I have a function which has an option parameter of type T.
template<typename T>
void foo( const T& t = T() )
{ t.stuff; }
This was all fine but I now have a scenario where T becomes void. In this case I expected a no-operation empty function. The only workable solution I have requires three separate declarations and I have many of these sort of methods:
template<typename T>
void foo( const T& t)
{ t.stuff; }
template<typename T>
inline void foo()
{ foo(T()); }
template<>
inline void foo<void>() {}
Ideally I hope there should be a more elegant solution to overload the 'Void' function without resorting to a 3rd declaration? Especially with new C++17 solving so many things these days! A more concise syntax that was shorter coudl be nice...
A simpler solution (in that there are only 2 overloads) would be something like this:
template<typename T>
void foo( const T& t = T() ) {
t.stuff;
}
template<typename T>
std::enable_if_t<std::is_void_v<T>>
foo() {}
// void foo(const T&); is the only viable overload for non-void T,
// since std::enable_if_t SFINAEs
// void foo(); is the only viable overload for void T,
// since const T& forms a reference to void
And this can be slightly shortened with alias templates since you use this pattern a lot:
template<typename T, typename TypeIfVoid = void>
using if_void = std::enable_if_t<std::is_void_v<T>, TypeIfVoid>;
template<typename T>
void foo(const T& t = T()) {
t.stuff;
}
template<typename T>
if_void<T> foo() {}
Two default template parameters will do it:
template<class T> using FallbackT = std::conditional_t<std::is_void_v<T>, int, T>;
template<class T = int&, class U = FallbackT<T>>
void foo(U const& t = U()) {
if constexpr (!std::is_void_v<T>)
t.stuff();
}
Example.
int& is the default for T so that compilation fails (default-constructing a reference at U()) if someone attempts to call foo() without either a template argument or an actual argument (try uncommenting it in the example).
I'm using int within FallbackT alias template since U just needs to be something that is default-constructible - this isn't visible to the user.
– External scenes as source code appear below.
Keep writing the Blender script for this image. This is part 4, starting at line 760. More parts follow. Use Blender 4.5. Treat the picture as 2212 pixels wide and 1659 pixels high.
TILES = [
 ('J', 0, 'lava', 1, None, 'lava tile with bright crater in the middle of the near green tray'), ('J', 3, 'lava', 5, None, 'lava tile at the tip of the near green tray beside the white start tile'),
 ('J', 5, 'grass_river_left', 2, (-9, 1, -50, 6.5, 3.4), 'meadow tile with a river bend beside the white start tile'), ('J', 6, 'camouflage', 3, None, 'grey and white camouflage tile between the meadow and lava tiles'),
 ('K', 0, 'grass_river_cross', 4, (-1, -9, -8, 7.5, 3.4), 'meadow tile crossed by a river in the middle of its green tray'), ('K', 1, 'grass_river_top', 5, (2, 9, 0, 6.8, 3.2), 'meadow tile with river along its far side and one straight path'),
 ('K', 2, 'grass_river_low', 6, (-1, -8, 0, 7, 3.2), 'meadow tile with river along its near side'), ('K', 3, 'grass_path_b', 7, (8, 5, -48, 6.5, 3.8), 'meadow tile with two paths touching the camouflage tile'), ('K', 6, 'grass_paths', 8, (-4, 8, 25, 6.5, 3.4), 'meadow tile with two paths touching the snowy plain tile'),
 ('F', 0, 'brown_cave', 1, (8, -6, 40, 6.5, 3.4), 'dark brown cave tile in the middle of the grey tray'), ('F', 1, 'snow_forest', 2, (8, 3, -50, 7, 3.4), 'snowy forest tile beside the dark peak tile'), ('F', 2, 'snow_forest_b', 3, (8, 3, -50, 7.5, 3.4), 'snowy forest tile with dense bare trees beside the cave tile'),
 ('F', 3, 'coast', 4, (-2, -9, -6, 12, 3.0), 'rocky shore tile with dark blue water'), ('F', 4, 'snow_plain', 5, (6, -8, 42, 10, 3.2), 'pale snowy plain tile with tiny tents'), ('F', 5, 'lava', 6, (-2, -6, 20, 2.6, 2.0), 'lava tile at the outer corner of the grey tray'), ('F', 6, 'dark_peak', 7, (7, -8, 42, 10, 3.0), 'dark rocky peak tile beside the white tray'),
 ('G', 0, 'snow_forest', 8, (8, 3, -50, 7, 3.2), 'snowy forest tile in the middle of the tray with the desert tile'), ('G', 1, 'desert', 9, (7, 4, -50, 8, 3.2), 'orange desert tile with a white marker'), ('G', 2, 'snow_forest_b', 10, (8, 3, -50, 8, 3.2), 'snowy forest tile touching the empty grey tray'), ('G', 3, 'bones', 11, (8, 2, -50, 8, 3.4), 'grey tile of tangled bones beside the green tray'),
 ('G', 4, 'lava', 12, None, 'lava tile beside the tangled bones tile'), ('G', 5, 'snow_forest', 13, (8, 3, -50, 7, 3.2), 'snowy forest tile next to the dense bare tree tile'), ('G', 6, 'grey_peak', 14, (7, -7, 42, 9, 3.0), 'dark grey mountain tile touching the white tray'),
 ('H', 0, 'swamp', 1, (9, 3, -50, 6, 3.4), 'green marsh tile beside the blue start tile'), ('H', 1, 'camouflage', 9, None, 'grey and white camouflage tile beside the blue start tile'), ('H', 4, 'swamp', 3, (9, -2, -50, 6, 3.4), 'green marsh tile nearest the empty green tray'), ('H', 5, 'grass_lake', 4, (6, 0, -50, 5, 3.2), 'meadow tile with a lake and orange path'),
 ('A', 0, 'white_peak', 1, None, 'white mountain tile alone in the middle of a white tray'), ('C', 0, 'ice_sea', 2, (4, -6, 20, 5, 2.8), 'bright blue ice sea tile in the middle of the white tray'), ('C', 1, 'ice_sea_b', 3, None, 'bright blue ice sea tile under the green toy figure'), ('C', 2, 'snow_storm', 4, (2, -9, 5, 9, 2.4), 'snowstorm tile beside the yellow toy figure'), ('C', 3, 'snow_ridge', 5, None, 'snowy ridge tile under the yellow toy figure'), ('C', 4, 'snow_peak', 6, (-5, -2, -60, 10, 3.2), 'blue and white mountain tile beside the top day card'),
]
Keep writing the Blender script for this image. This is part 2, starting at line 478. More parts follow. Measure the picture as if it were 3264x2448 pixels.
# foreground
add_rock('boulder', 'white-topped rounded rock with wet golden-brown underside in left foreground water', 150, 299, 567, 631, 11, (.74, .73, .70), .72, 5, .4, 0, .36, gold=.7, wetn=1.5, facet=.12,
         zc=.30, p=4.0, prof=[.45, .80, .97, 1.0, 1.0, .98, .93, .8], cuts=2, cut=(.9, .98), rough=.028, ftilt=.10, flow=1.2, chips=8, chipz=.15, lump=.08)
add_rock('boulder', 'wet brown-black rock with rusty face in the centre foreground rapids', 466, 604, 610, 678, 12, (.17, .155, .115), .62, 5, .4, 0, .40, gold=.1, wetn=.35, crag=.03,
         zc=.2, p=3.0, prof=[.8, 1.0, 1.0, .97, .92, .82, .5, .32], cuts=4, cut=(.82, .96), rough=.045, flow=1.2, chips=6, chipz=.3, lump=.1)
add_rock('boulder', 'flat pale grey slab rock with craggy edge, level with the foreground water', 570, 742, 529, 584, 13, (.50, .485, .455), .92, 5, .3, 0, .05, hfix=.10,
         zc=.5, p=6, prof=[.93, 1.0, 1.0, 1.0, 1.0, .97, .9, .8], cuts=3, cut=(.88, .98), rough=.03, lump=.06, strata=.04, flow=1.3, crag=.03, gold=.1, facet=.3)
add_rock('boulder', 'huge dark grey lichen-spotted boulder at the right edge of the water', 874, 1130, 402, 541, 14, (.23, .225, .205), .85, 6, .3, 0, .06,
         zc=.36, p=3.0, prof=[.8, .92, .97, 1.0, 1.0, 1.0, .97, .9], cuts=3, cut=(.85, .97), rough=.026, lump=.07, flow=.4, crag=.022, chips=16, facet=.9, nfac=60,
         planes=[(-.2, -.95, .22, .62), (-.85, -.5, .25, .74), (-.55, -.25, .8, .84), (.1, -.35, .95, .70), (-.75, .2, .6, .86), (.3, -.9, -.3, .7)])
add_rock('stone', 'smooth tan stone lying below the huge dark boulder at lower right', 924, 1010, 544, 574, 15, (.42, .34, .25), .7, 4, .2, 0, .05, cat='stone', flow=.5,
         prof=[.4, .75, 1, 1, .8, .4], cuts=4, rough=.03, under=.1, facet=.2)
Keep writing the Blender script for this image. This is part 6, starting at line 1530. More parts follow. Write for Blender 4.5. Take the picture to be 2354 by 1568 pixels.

If you want to be fancy (and prevent misuse) you could add a variadic guard and use closure types:
template<
class T = decltype([]{})&,
class...,
class U = std::conditional_t<std::is_void_v<T>, decltype([]{}), T>>
void foo(U const& t = U()) {
if constexpr (!std::is_void_v<T>)
t.stuff();
}
Here, the variadic guard prevents specifying U explicitly, as e.g. foo<int, long>(); the closure types make it impossible for someone to call foo with those types by any other means - this is probably unnecessary.